Pinning Your Hopes on Eddy Curry?

Posted on July 15, 2006 by


According to the New York Post, “Isiah Thomas believes he’ll ultimately be judged by the development of Knicks center Eddy Curry next season.”  The Knicks owner, James Dolan, has given Isiah one year to fix the Knicks and if this quote is to be believed, we can now see that the odds are not in Isiah’s favors.

Eddy Curry entered the NBA directly from high school.  Had he gone to college for four seasons then Curry would have just completed his rookie season in The Association.  But Curry did not follow this route, and he has now played five seasons.

What have we seen from Curry the past five seasons?  Curry can definitely score.

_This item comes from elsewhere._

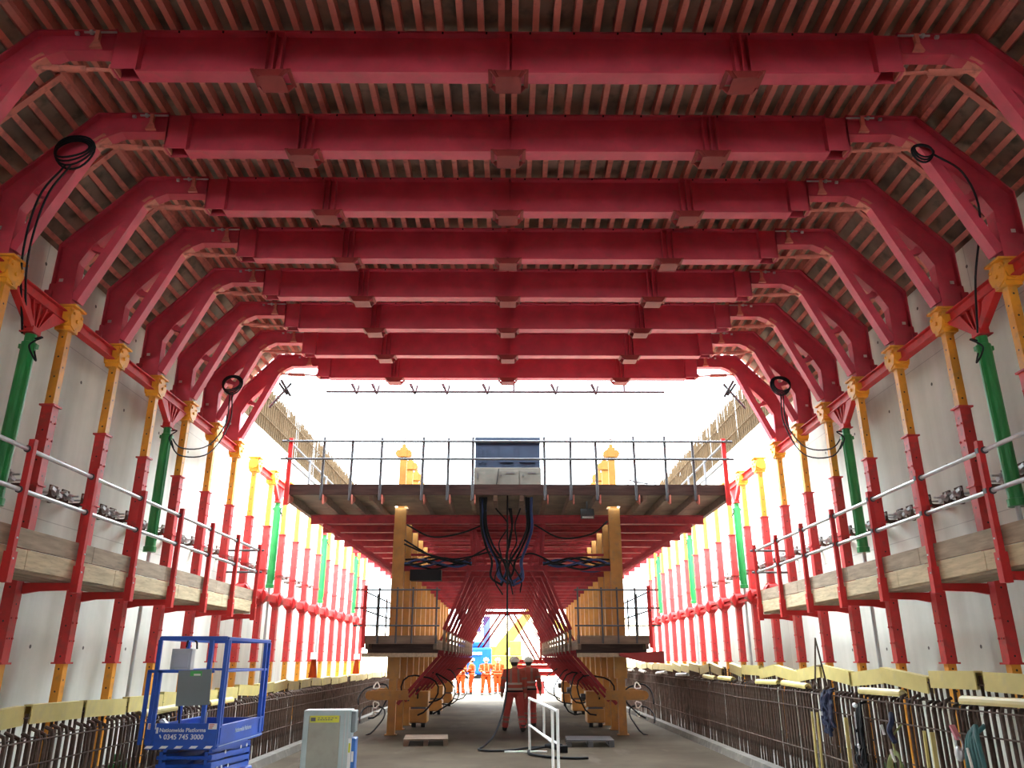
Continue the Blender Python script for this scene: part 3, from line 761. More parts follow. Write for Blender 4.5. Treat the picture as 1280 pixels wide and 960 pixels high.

For his career he has averaged more than one point per two minutes played.  And if all that mattered was scoring, Curry would be thought of as at least a future star.

But there is more to the game than scoring.  Teams win because they elicit more points from their possessions than their opponent.  To utilize possessions efficiently, and to prevent your opponent from doing likewise, a team has to do more than focus on scoring.  Rebounds and turnovers matter.  And these are two dimensions of the game where Curry does not excel.

The average NBA center will turn the ball over once every 17.3 minutes played.  In Curry’s career had has turned the ball over once every 11.8 minutes.  So Curry, more often than we should expect, ends a possession for his team without a score.

Beyond turnovers, Curry also has problems rebounding.  The average center will capture one rebound every 3.9 minutes played.  In Curry’s career he has averaged one rebound every 4.6 minutes.  As we note in the book, the lack of rebounding makes it harder to end an opponent’s possession without the opponent scoring, and extend a team’s possession after a missed shot.

If we put the positives and negatives of Curry together, what do we see?  For an answer look HERE. When we look at Curry’s Wins Produced per 48 minutes (WP48) and his Wins Produced across his career, we can see that Curry’s weaknesses have more than cancelled out his positives.  Curry’s turnovers and lack of rebounding hurt whatever team that employs him at center.

Now it is possible that Isiah will find some magical words to change the tendencies we see in Curry’s game.  Perhaps he can get Curry to focus more on rebounding.  Perhaps he can get Curry to stop turning the ball over.  Of course, other coaches – like Larry Brown — have no doubt tried and clearly failed.  Isiah has one year to prove he can do something Brown and the other couldn’t do.  But as the data suggests, if Isiah is pinning his hopes on Curry, the betting line is that Curry has a new coach this time next year.